** BEGIN Available data **

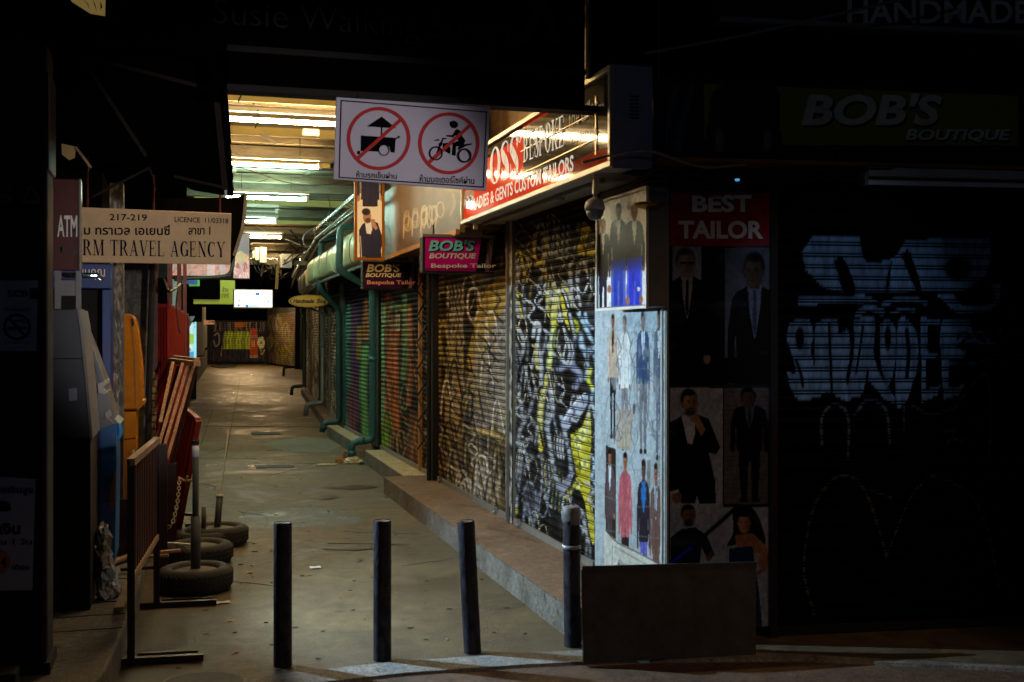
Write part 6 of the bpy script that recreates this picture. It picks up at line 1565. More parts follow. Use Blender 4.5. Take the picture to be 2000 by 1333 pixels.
lo.part('orange_disc', quads(Pn2, [cirp], .001), mat('dull_orange_print', '9c6428', .6)); lk(lo, Pn2, "4", (2, 1088, 12, 1108), M['letter_black'], bold=.03)
mb = MB(); p = onZ(-20, 1290, .15); q = onZ(62, 1290, .15); mb.box(-1.6, q[0], 4.95, 5.08, .152, .24)
single('dark_block', mb, M['black'], 'low dark block lying on the pavement before the bank booth', 'block', bevel=.01)

# first cash machine (side view), with its glowing-less header
def extr(px_poly, Y0, Y1):
    pl = Yplane(Y0); mb = MB(); mb.slab([pl.hit(x, y) for x, y in px_poly][::-1], pl.n, Y1 - Y0); return mb
a1 = Thing('cash_machine', 'slate grey cash machine with a dark red ATM header, nearest on the left', 'cash machine', onY(150, 1190, 6.35))
a1.part('cabinet', extr([(60, 858), (177, 858), (177, 1188), (172, 1212), (90, 1222), (60, 1222)], 6.38, 6.9), M['black'], bevel=.006)
a1.part('side_panel', extr([(60, 605), (128, 604), (150, 603), (156, 640), (166, 740), (176, 857), (60, 857)], 6.35, 6.9), M['slate'], bevel=.006)
a1.part('fascia_trim', extr([(150, 603), (155, 604), (161, 640), (171, 740), (181, 857), (176, 857), (166, 740), (156, 640)], 6.34, 6.92), M['atmgrey'])
M['atm_header'] = mat('dark_red_header', '5a2c2c', .3, 0, .25, 6)
PHd = Yplane(6.28)
hdx0, hdx1 = PHd.hit(104, 450)[0], PHd.hit(158, 450)[0]; hz0, hz1 = PHd.hit(130, 528)[2], PHd.hit(130, 350)[2]
mb = MB(); ang = [(hdx0 - .3, 6.28), (hdx1 - .035, 6.28), (hdx1 - .012, 6.29), (hdx1, 6.31), (hdx1, 6.36), (hdx0 - .3, 6.36)]
mb.slab([(x, y, hz1) for x, y in ang], (0, 0, 1), hz1 - hz0); a1.part('header', mb, M['atm_header'], bevel=.004)
mb = MB(); mb.tube([(hdx1 - .004, 6.275, hz0), (hdx1 - .004, 6.275, hz1)], .008, 8); a1.part('header_edge', mb, M['grey'])
PHt = Yplane(6.277)
lk(a1, PHt, "ATM", (112, 421, 151, 463), M['letter_white'], bold=.02)
lk(a1, PHt, "฿ $", (115, 480, 150, 500), M['letter_dim'])
mb = MB(); mb.box(hdx1 - .03, hdx1 - .005, 6.35, 6.37, onY(148, 604, 6.35)[2], hz0); mb.box(hdx0, hdx0 + .03, 6.35, 6.37, onY(148, 604, 6.35)[2], hz0); mb.box(hdx0, hdx1 - .03, 6.36, 6.38, onY(148, 578, 6.35)[2], onY(148, 548, 6.35)[2]); a1.part('header_bracket', mb, M['atmgrey'])
mb = MB(); mb.box(-.62, -.42, 6.42, 6.92, 1.925, 1.931); mb.box(-.42, -.415, 6.42, 6.92, 1.9065, 1.931); a1.part('lamp_hood', mb, M['black'])
a1.part('seam', extr([(60, 700), (161, 700), (161, 702), (60, 702)], 6.345, 6.3498), M['black']); a1.part('sticker', extr([(134, 760), (150, 758), (151, 782), (135, 784)], 6.346, 6.3498), M['notice'])
# second, blue cash machine
b1 = Thing('cash_machine', 'blue and grey cash machine with a round light blue handle beside the old pillar', 'cash machine', onY(215, 1090, 7.05))
b1.part('cabinet', extr([(120, 830), (192, 830), (192, 1115), (120, 1130)], 7.02, 7.5), M['atmgrey'], bevel=.005)
b1.part('upper_body', extr([(140, 606), (154, 602), (160, 612), (164, 640), (176, 668), (205, 748), (224, 818), (236, 830), (190, 832), (140, 832)], 7.05, 7.5), M['atmgrey'], bevel=.006)
b1.part('tinted_side', extr([(150, 642), (162, 640), (184, 700), (192, 800), (186, 832), (150, 832)], 7.035, 7.05), M['purple'])
b1.part('side_strip', extr([(173, 668), (178, 670), (203, 748), (196, 752)], 7.03, 7.049), mat('pale_slate_strip', '6c7488', .4))
b1.part('shelf', extr([(190, 750), (206, 744), (208, 752), (200, 756), (210, 766), (204, 772), (192, 768)], 7.02, 7.4), M['lightgrey'], bevel=.003)
b1.part('keypad', extr([(204, 808), (214, 800), (218, 812), (208, 820)], 7.03, 7.4), M['lightgrey'], bevel=.002)
b1.part('counter', extr([(176, 822), (212, 818), (226, 830), (200, 838), (176, 840)], 7.01, 7.42), M['atmgrey'], bevel=.004)
b1.part('blue_base', extr([(192, 838), (226, 826), (228, 900), (225, 1096), (213, 1104), (192, 1100)], 7.01, 7.45), M['blue'], bevel=.004)
b1.part('base_edge', extr([(192, 838), (197, 836), (197, 1102), (192, 1101)], 7.0, 7.0098), M['navy'])
b1.part('base_seam', extr([(198, 905), (227, 903), (227, 905), (198, 907)], 7.006, 7.0098), M['navy']); b1.part('base_seam', extr([(198, 980), (227, 977), (227, 979), (198, 982)], 7.006, 7.0098), M['navy'])
mb = MB(); Pb = Yplane(7.2); rr_ = [Pb.hit(224 + 11 * math.cos(t), 841 + 17 * math.sin(t)) for t in np.linspace(-2.2, 2.2, 16)]; mb.tube(rr_, .016, 10); b1.part('handle', mb, M['lightblue'], shade=True)
b1.part('sticker', extr([(214, 962), (224, 920), (227, 930), (222, 1000), (214, 990)], 6.99, 7.0), mat('tan_peeling_sticker', '9a7440', .7))
PBs = Yplane(7.55)
b2 = Thing('blue_kiosk', 'navy blue kiosk frame with white Thai lettering behind the blue cash machine', 'kiosk', PBs.hit(200, 1090))
mb = MB(); e0, e1, e2_ = PBs.hit(150, 800)[0], PBs.hit(199, 800)[0], PBs.hit(216, 800)[0]
mb.box(e0 - .3, e2_, 7.55, 8.0, PBs.hit(200, 564)[2], PBs.hit(200, 500)[2]); b2.part('header', mb, M['navy'], bevel=.005)
mb = MB(); mb.box(e1, e2_, 7.56, 8.0, .15, PBs.hit(200, 566)[2]); b2.part('side_frame', mb, M['navy'], bevel=.004)
mb = MB(); mb.box(e0 - .3, e1 - .002, 7.7, 7.72, .15, PBs.hit(200, 566)[2]); b2.part('dark_panel', mb, M['black'])
PBt = Yplane(7.545); lk(b2, PBt, "บบคุณ", (154, 526, 205, 547), M['letter_white'], bold=.0); b2.part('small_label', quads(PBt, [[(183, 503), (212, 503), (212, 514), (183, 514)]], .001), M['notice'])
# pillar with peeling paint
PPi = Yplane(7.9)
def paint_pillar(c):
    c.mix(np.ones(c.X.size), '8a8474'); c.speck(9, 22, .4, .6, '5a5a50', .9, 3); c.speck(5, 14, .5, .6, '38342e', .8, 5)
    c.rect(210, 690, 226, 800, '8a5c3a', .8); c.rect(210, 640, 240, 700, '484c50', .5); c.scribble(216, 560, 240, 800, 12, ['2c2c2c', 'c8c0a8', '94684a'], 2, 5, 2, .8)
    c.rect(228, 840, 244, 1090, '54301c', .85); c.rect(216, 860, 230, 1090, '4a4a54', .5); c.speck(4, 20, .5, .62, '20242c', .8, 15); c.shade(4, 12, .3, 3)
plr = Thing('old_pillar', 'narrow old pillar with peeling paint between the blue and the yellow cash machine', 'pillar', PPi.hit(229, 1090))
face(plr, 'painted_front', PPi, PPi.hit(214, 700)[0], PPi.hit(241, 700)[0], .15, 2.6, .002, paint_pillar, (24, 260), M['print_dull'])
mb = MB(); mb.box(PPi.hit(214, 700)[0], PPi.hit(241, 700)[0], 7.902, 8.05, .15, 2.6); plr.part('core', mb, M['wall'])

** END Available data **

**The request:**
Leave out the pictures and restate, word for word, the lines from the top of the data through the line containing "single('dark_block', mb, M['black'], 'low", both included.

**Final result:**
Write part 6 of the bpy script that recreates this picture. It picks up at line 1565. More parts follow. Use Blender 4.5. Take the picture to be 2000 by 1333 pixels.
lo.part('orange_disc', quads(Pn2, [cirp], .001), mat('dull_orange_print', '9c6428', .6)); lk(lo, Pn2, "4", (2, 1088, 12, 1108), M['letter_black'], bold=.03)
mb = MB(); p = onZ(-20, 1290, .15); q = onZ(62, 1290, .15); mb.box(-1.6, q[0], 4.95, 5.08, .152, .24)
single('dark_block', mb, M['black'], 'low dark block lying on the pavement before the bank booth', 'block', bevel=.01)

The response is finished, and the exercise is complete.